The Royal Fairy Tales

Kings and queens exist because other people treat them as regal not because there is something intrinsic or magical about the royal person which makes them a monarch. It is the willingness of people to kneel before them and pay homage. In contemporary Britain, this willingness does not directly turn into political power, but a much more nebulous symbolic one. Through the imagery and supposed emotions directly fixed on the monarchy by "the people", British capitalism can present itself as being able to maintain a community of values. Something other than mere profit-seeking matters. Royalty underpins a whole system of social stratification and value.

With this royal wedding we are once more subjected to no end of absurd and expensive pageantry with the usual TV documentaries and magagzine features, all giving the line that our glorious monarchy is the centre of our “identity” and political stability. Such pageantry as we see today is no more than the creation of 19th century efforts to establish an imperial and domestic symbolic loyalty around a “regal” figurehead external to “politics”.

Does monarchy serve any interest for ordinary people, beyond giving a holiday and a pageant now and then? It may be said that if it does them no good, it does them no harm either. If it were true that to fill people’s heads with nonsense did no harm, that might be so; and most of it is nonsense. There is no reason for thinking that the Queen or Will and Kate are not pleasant, decent people. If things were otherwise, however, the truth is that they would still be presented as paragons. Some monarchs have been cruel, irresponsible and contemptible, but their subjects have still been asked for loyal reverence. It is not the monarch that is at fault in all this, but the social system which needs a shining symbol; where there is no monarch, something else has to be held up to dazzle the dispossessed. However, recently press voyeurism has undermined its previously cultivated image of a wholesome family example. The marriage infidelities of the heir to the throne and wife ( of the four categories of treason remaining from the Treason Act of 1351 there is still the offence of “violating” the wife of the monarchs eldest son, which may have caused some lost sleep among the men who consorted with Princess Diana while she was still married to the Prince of Wales.) Thus could the Yorks and Wessexes also seek to trade off the royal brand in their business dealings.

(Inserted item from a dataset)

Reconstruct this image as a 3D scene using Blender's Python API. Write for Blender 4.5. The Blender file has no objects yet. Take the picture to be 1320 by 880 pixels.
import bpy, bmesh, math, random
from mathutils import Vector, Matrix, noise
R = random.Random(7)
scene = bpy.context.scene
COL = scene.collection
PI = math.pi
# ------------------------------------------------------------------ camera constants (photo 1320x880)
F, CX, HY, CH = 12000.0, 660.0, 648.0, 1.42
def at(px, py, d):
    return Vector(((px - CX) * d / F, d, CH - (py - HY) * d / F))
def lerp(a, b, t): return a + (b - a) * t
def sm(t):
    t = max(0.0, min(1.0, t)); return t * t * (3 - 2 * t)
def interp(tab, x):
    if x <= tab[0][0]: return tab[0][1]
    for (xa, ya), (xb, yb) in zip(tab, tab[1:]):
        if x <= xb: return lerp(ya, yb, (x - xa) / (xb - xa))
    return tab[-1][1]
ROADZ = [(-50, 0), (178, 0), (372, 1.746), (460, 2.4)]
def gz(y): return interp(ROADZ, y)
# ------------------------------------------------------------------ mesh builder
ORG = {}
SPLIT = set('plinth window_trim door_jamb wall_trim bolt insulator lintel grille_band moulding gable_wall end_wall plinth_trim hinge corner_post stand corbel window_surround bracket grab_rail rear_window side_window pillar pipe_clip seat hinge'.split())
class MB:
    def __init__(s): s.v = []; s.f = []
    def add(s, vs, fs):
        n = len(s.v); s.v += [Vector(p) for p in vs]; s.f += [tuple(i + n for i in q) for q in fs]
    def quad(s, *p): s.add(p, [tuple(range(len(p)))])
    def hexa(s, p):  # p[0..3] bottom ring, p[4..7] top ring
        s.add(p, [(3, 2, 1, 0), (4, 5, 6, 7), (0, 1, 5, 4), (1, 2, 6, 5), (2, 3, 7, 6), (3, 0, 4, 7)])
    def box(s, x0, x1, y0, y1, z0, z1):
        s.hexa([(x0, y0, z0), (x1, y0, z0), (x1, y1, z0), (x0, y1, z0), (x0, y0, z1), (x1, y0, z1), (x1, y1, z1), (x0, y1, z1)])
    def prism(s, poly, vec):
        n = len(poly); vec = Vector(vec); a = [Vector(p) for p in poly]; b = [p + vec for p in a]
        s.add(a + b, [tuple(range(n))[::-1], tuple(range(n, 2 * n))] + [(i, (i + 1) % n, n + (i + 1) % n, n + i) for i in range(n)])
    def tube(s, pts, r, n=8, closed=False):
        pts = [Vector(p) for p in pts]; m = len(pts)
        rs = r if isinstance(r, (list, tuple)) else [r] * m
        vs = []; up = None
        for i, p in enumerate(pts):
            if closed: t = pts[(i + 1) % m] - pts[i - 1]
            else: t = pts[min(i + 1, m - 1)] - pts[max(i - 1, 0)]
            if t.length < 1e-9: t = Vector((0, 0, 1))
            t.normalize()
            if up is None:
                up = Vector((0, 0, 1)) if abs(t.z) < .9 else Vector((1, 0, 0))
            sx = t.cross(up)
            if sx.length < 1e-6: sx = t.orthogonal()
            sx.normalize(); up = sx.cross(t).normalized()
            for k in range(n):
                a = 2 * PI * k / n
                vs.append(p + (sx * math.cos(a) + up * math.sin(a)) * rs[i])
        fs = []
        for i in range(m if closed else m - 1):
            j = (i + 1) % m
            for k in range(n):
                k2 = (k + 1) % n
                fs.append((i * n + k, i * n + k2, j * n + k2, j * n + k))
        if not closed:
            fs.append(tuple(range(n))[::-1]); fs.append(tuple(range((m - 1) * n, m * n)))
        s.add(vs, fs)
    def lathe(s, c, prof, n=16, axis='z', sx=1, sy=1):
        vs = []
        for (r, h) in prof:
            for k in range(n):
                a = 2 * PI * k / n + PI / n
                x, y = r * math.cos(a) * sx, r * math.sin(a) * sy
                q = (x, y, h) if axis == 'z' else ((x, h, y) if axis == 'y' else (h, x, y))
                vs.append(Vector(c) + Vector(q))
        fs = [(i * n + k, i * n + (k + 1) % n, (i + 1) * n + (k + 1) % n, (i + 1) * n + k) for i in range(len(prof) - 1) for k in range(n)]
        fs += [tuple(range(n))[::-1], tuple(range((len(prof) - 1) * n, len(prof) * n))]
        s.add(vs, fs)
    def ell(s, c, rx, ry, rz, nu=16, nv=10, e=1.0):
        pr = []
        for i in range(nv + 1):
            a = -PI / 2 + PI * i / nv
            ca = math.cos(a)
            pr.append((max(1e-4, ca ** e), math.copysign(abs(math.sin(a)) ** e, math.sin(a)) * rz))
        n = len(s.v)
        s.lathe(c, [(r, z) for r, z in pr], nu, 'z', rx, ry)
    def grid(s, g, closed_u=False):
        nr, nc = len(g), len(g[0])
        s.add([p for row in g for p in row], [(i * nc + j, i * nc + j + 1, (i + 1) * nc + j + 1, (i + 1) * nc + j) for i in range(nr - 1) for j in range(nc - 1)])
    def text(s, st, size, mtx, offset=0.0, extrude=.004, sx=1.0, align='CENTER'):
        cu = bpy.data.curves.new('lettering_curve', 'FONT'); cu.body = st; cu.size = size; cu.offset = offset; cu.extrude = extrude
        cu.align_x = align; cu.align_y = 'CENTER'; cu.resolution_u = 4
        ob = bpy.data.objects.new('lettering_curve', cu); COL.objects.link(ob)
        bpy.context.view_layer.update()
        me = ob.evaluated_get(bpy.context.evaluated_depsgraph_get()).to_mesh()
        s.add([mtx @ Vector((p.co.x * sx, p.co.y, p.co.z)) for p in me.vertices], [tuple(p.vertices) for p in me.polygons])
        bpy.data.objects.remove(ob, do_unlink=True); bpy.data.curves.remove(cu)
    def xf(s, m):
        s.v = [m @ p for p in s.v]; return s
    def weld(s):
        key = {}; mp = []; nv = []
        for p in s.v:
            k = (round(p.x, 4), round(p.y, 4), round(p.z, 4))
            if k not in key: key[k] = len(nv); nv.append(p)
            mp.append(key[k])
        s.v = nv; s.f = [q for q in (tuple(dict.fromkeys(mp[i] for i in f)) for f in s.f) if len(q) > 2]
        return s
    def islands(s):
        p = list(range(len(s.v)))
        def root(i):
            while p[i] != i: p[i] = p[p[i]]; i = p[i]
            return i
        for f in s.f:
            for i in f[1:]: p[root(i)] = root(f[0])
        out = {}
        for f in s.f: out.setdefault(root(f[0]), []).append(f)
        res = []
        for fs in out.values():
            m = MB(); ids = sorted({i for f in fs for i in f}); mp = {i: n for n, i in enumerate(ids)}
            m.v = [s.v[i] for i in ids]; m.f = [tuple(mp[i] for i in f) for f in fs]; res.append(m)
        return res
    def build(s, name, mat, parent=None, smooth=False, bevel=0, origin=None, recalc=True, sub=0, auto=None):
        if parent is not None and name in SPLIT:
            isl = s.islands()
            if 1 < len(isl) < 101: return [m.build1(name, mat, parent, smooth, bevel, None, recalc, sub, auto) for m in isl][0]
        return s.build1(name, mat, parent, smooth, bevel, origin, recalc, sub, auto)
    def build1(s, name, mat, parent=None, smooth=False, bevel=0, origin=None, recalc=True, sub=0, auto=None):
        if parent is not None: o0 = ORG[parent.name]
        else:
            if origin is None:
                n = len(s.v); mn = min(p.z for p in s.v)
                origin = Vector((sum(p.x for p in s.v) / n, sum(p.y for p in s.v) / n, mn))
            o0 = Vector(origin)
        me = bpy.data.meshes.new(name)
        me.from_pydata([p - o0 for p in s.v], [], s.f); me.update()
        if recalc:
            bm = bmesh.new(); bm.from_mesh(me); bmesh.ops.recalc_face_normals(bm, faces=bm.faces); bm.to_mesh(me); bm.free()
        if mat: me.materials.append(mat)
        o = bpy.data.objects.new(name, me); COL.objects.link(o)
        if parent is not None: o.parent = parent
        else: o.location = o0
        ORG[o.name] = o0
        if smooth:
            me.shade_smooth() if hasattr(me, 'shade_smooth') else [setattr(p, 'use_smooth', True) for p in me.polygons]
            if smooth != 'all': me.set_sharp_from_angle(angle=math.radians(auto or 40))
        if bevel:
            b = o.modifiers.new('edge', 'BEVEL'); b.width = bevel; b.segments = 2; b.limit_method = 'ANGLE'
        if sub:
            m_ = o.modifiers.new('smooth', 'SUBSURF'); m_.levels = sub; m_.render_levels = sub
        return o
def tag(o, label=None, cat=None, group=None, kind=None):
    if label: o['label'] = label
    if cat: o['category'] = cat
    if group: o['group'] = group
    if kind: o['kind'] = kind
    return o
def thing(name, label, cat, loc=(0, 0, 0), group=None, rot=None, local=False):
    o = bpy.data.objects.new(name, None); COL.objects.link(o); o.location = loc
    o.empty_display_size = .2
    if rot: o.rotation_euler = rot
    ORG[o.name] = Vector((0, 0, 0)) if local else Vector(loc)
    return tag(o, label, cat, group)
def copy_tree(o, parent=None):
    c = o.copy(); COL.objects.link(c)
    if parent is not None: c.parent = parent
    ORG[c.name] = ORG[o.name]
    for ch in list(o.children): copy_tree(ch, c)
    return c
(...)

A monarch, in the popular mind, rules by divine sanction and in accordance with custom from the mists of time. The capitalists, on the other hand, have no ancient usage behind them, no special appointment from heaven. Unless they can disguise the fact of their dominance, they are clearly seen to rule by might alone – a perpetual challenge to might. A ruling class which has to confess that it rules because it possesses the means of life, already has one foot in the grave, for it holds shines a light on a class cleavage that all men may see. This is perhaps the real use of monarchs in capitalism. Behind the person of the Royal Personage, the capitalists can hide the fact that it is they in reality who rule. By parading the Royal Family before the workers at every possible opportunity, and with every circumstance of pomp and display that their ingenuity can invent, by investing them with divine right and something of divinity itself, the capitalists awaken and stimulate and nurture that spirit of reverence which is so deadly an enemy to the growth of revolutionary ideas, and so detract attention from themselves.

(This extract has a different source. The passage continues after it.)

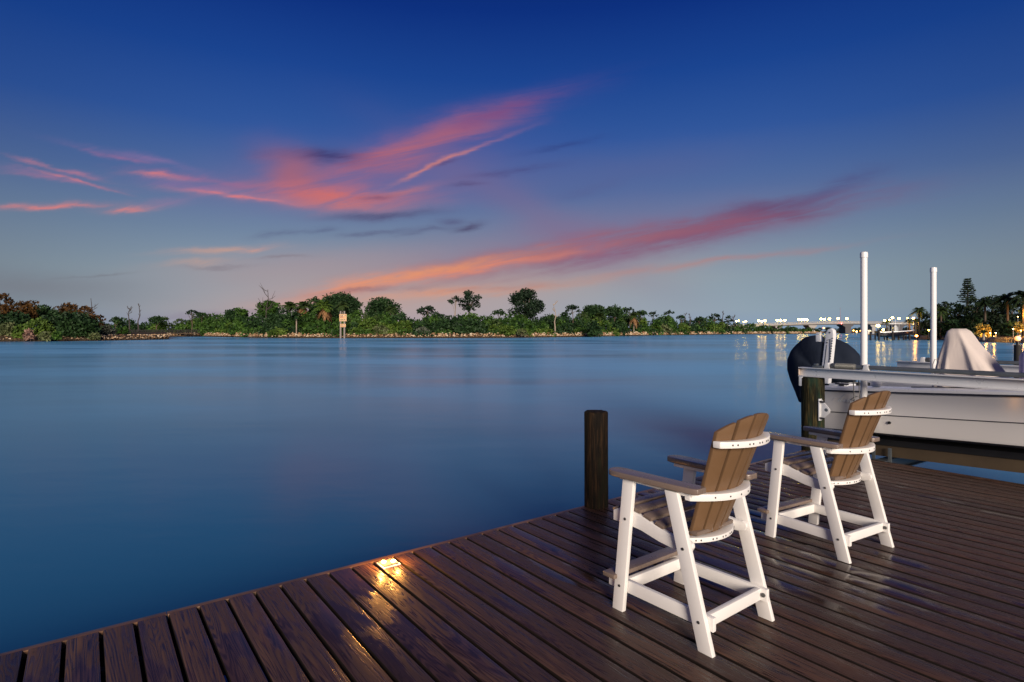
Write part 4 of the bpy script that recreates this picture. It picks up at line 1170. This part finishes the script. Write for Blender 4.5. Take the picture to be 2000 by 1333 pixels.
# ------------------------------------------------------------------ the boat
boat = empty('center_console_boat', Lw(0, 1.4, 0), AX, 'white open boat with covered console and covered outboard on the lift', 'boat')
stn = [(-.12, 1.02), (.8, 1.04), (1.8, 1.045), (2.8, 1.03), (3.6, .93), (4.4, .72), (5.1, .42), (5.7, .06)]
def rise(a): return pz(a) + .012 * max(0, a) ** 1.5 * .5
def sect(a, hw):
    t = max(0, (a - 2.8) / 2.9); r = rise(a)
    fl = 1 - .35 * t
    half = [(0.0, .02 + pz(a) + .45 * t ** 2), (-.86 * hw * fl, .205 + pz(a) + .20 * t), (-.955 * hw * (1 - .2*t), .235 + pz(a) + .2 * t), (-.965 * hw * (1 - .2*t), .262 + pz(a) + .2 * t), (-.985 * hw * (1 - .1*t), .462 + r + .12 * t), (-.998 * hw * (1 - .08*t), .470 + r + .12 * t), (-hw, .745 + r + .1 * t)]
    return half
rows = []
for a, hw in stn:
    h = sect(a, hw)
    rows.append([(a, y, z) for y, z in h[::-1]] + [(a, -y, z) for y, z in h[1:]])
q = MB().grid(rows); q.add(rows[0], [tuple(range(len(rows[0])))])
q.build('hull', GEL, boat, smooth=24)
# gunwale moulding, inner liner
rows = []
for a, hw in stn:
    t = max(0, (a - 2.8) / 2.9); r = rise(a) + .1 * t; w = min(.24, hw * .6); iz = .36 + pz(a) + .2 * t
    half = [(-(hw + .004), .752 + r), (-(hw - .006), .785 + r), (-(hw - .04), .800 + r), (-(hw - w), .808 + r), (-(hw - w - .012), .79 + r), (-(hw - w) * .97, iz)]
    rows.append([(a, y, z) for y, z in half] + [(a, -y, z) for y, z in half[::-1]])
q = MB().grid(rows)
a0 = rows[0]; q.add([a0[3], a0[8], (a0[8][0], a0[8][1], .36), (a0[3][0], a0[3][1], .36)], [(0, 1, 2, 3)])
q.build('deck_liner', GEL2, boat, smooth=30)
for s in (-1, 1):
    MB().tube([(a, s * (hw + .006), .748 + rise(a) + .1 * max(0, (a - 2.8) / 2.9)) for a, hw in stn], .011, 8).build('rub_rail', INK, boat, smooth=50)
    MB().tube([(a, s * .9885 * hw * (1 - .1*max(0, (a - 2.8) / 2.9)), .463 + rise(a) + .12 * max(0, (a - 2.8) / 2.9)) for a, hw in stn], .0055, 6).build('hull_stripe', INK, boat, smooth=50)
hs = lambda a: -np.interp(a, [s_[0] for s_ in stn], [s_[1] for s_ in stn])
MB().tube([(.75, float(hs(.75)) * .978 - .012, .415), (.75, float(hs(.75)) * .978 + .03, .415)], [.018, .018], 14).build('drain_fitting', BLACK, boat)
# cleats and rod holder on the gunwale
q = MB()
for a in (.12, 2.4):
    y = float(hs(a)) + .13; z = .81 + rise(a)
    q.box(a - .03, a + .03, y - .012, y + .012, z - .004, z + .02).tube([(a - .085, y, z + .022), (a + .085, y, z + .022)], .011, 8)
q.build('cleat', BOLT, boat, smooth=40)
MB().tube([(.56, float(hs(.56)) + .11, .8105 + rise(.56)), (.56, float(hs(.56)) + .11, .8145 + rise(.56))], .045, 16).build('rod_holder', BOLT, boat)
MB().box(-.05, .17, -.90, -.62, .79, .835).build('corner_pad', GEL2, boat, bevel=.01)
q = MB().tube([(.95, float(hs(.95)) + .12, .815 + rise(.95)), (1.3, float(hs(1.3)) + .16, .818 + rise(1.3)), (1.8, float(hs(1.8)) + .10, .816 + rise(1.8)), (2.6, float(hs(2.6)) + .06, .815 + rise(2.6))], .007, 6)
q.build('dock_line', BLACK, boat)
# lettering on the hull side near the stern: script strokes and a small line below
def hullpt(a, z, out=.004):
    hw = -float(hs(a)); f = .998 + (.002) * (z - .47) / .28
    return (a, -(hw * f + out), z + rise(a))
def stroke(q, pts, w):
    q.tube([hullpt(a, z) for a, z in pts], [w * (.5 if i in (0, len(pts) - 1) else 1) for i in range(len(pts))], 6)
ls = MB(); x0, sc_ = .04, 1.0
stroke(ls, [(.06, .615), (.09, .655), (.14, .672), (.175, .672)], .0026)
stroke(ls, [(.24, .716), (.19, .672), (.145, .625), (.135, .608), (.15, .606)], .0040)
for k in range(4):
    bx_ = .165 + k * .042
    stroke(ls, [(bx_ + .020, .648), (bx_ + .004, .622), (bx_ + .004, .608), (bx_ + .018, .612), (bx_ + .034, .636)], .0030)
lo_ = ls.build('lettering', GOLDM, boat, smooth=60)
ls = MB()
stroke(ls, [(.40, .690), (.37, .684), (.32, .657), (.295, .642)], .0034)
stroke(ls, [(.295, .642), (.335, .634), (.37, .618)], .0034)
for k in range(9):
    bx_ = .225 + k * .018
    if k == 6: continue
    stroke(ls, [(bx_, .596), (bx_ + .010, .5965)], .0024)
    if k % 2: stroke(ls, [(bx_ + .004, .590), (bx_ + .004, .602)], .0018)
ls.build('lettering', INK, boat, smooth=60)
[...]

As it is to the interest of the capitalist class to represent that they, together with the working class, are subservient to a greater power, and to set the example of loyalty to their king, it becomes the imperative duty of socialists to strip the sham of all its disguising tinsel, and to expose the grim, sordid, unromantic, iron form of tyrant King Capital beneath it all. No royal power exists today . Everywhere the owners of the means of production have either bent the monarchy to their will or broken it. Power lies alone with the class of property-owners. They rule who own. The whole of this inglorious show, indeed, is subordinate to this object. It is not just only an effort to solidify and make more stable the monarchy, but to blind the workers to their true position, and make capitalist domination more secure.

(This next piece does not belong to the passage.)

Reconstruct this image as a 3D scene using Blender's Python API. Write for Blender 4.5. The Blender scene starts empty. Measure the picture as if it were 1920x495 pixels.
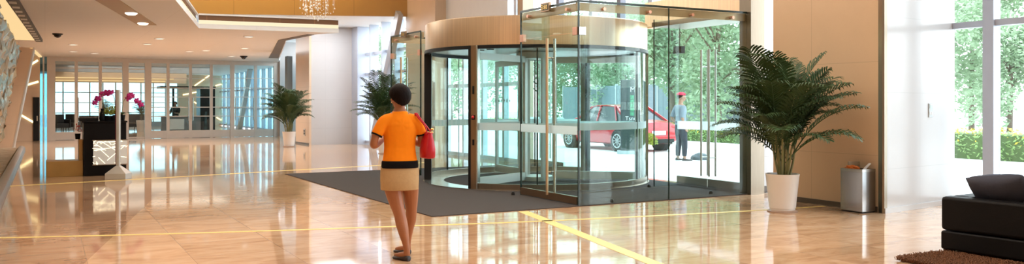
import bpy, bmesh, math, random
from mathutils import Vector, Matrix, Euler, noise
random.seed(7)
PI = math.pi
scn = bpy.context.scene
COL = scn.collection
R = math.radians
# ---------------------------------------------------------------- survey of the photograph
F, H, CZ = 1580.0, 194.0, 1.5
SN, CS = math.sin(R(29)), math.cos(R(29))
def fl(px, py, z=0.0):
    d = (CZ - z) * F / (py - H); l = (px - 960) / F * d
    return (d * SN + l * CS, d * CS - l * SN)
def onX(px, X):
    k = (px - 960) / F
    return X * (CS - SN * k) / (SN + CS * k)
def onY(px, Y):
    k = (px - 960) / F
    return Y * (SN + CS * k) / (CS - SN * k)
def zat(py, X, Y):
    return CZ + (H - py) / F * (X * SN + Y * CS)
# ---------------------------------------------------------------- materials
def newmat(name):
    m = bpy.data.materials.new(name); m.use_nodes = True
    nt = m.node_tree; nt.nodes.clear()
    out = nt.nodes.new('ShaderNodeOutputMaterial')
    return m, nt, out
def N(nt, typ, **kw):
    n = nt.nodes.new(typ)
    for k, v in kw.items():
        if k in n.inputs.keys(): n.inputs[k].default_value = v
        else: setattr(n, k, v)
    return n
def c4(c): return (c[0], c[1], c[2], 1.0)
def srgb(r, g, b):
    f = lambda v: (v/255/12.92 if v/255 <= .04045 else ((v/255+.055)/1.055)**2.4)
    return (f(r), f(g), f(b))
def principled(name, col, rough=.5, metal=0.0, var=.08, scale=6.0, bump=0.0, spec=.5, aniso=None, coat=0.0, emit=None, estr=0.0):
    """plain material whose colour wanders a little with a noise of its own"""
    m, nt, out = newmat(name)
    b = N(nt, 'ShaderNodeBsdfPrincipled')
    b.inputs['Roughness'].default_value = rough
    b.inputs['Metallic'].default_value = metal
    b.inputs['Specular IOR Level'].default_value = spec
    b.inputs['Coat Weight'].default_value = coat
    tc = N(nt, 'ShaderNodeTexCoord'); mp = N(nt, 'ShaderNodeMapping')
    if aniso: mp.inputs['Scale'].default_value = aniso
    no = N(nt, 'ShaderNodeTexNoise'); no.inputs['Scale'].default_value = scale; no.inputs['Detail'].default_value = 4
    nt.links.new(tc.outputs['Object'], mp.inputs['Vector']); nt.links.new(mp.outputs[0], no.inputs['Vector'])
    mx = N(nt, 'ShaderNodeMix', data_type='RGBA')
    mx.inputs[6].default_value = c4([max(0, v*(1-var)) for v in col]); mx.inputs[7].default_value = c4([min(1, v*(1+var)) for v in col])
    nt.links.new(no.outputs['Fac'], mx.inputs[0]); nt.links.new(mx.outputs[2], b.inputs['Base Color'])
    if bump:
        bp = N(nt, 'ShaderNodeBump'); bp.inputs['Strength'].default_value = bump; bp.inputs['Distance'].default_value = .02
        nt.links.new(no.outputs['Fac'], bp.inputs['Height']); nt.links.new(bp.outputs[0], b.inputs['Normal'])
    if emit:
        b.inputs['Emission Color'].default_value = c4(emit); b.inputs['Emission Strength'].default_value = estr
    nt.links.new(b.outputs[0], out.inputs[0])
    return m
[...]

“The royal wedding is a powerful and engaging fantasy,” says Diane Reay, professor of education at Cambridge university. It represents “the idea that anyone can become a princess – that, like Cinderella, we can all move up the social and economic ladder”.
Middleton’s parents met when working for British Airways – father Michael as a dispatcher and mother Carole as a flight attendant. Carole’s great-grandfather was a Durham miner, working in a pit owned by the Bowes-Lyons, the late Queen Mother’s family. His father worked in the pits, as did his father before him. In practice, of course, Kate Middleton is no Cinderella. Her father’s background is solidly middle-income (his father was a Royal Air Force pilot, from a family of Leeds solicitors and merchants). Party Pieces, the children’s entertainment business he and his wife founded, enriched the Middletons, enabling them to buy a rambling house in the affluent home county of Berkshire as well as a property in Chelsea, home to American bankers and the London base for faded gentry. Kate and her two siblings attended Marlborough, a top fee-paying school where Princess Eugenie of York, William’s cousin, was also a pupil. She went on to university at St Andrews in Scotland – best known for being the home of golf. The university’s reputation is stronger on social than academic selection; its principal boasted at Kate and William’s graduation ceremony that it was “the top matchmaking university in Britain”.
“Let’s face it,” says Prof Reay. “The prince would not be marrying a girl from a comprehensive state school.”

Socialists are unconcern as to whether we live in a republic or a constitutional monarchy – capitalism is capitalism whatever its political label. We must, however, point out the worst lies told about the history of our class. Constitutional monarchy has not always been a comfortable political framework for British capitalism and has always had its critics, including a minority of republicans. Socialists desire a good deal more than a mere capitalist republic. Unlike the Left of capitalism, we openly advocate common ownership and democratic control which, for the privileged royal parasites, would mean the end of their vast ownership of resources and their place as sources of political deference and patronage.

It is time we, the working class, rather than the royal nuptials of Will and Kate, celebrated something of far more importance - ourselves! It seems we have been convinced for so long that we should look up to our "betters" and to celebrate their shenanigans, brainwashed into thinking the same by the fawning media, that we have forgotten our own collective strength and our latent power to change the world.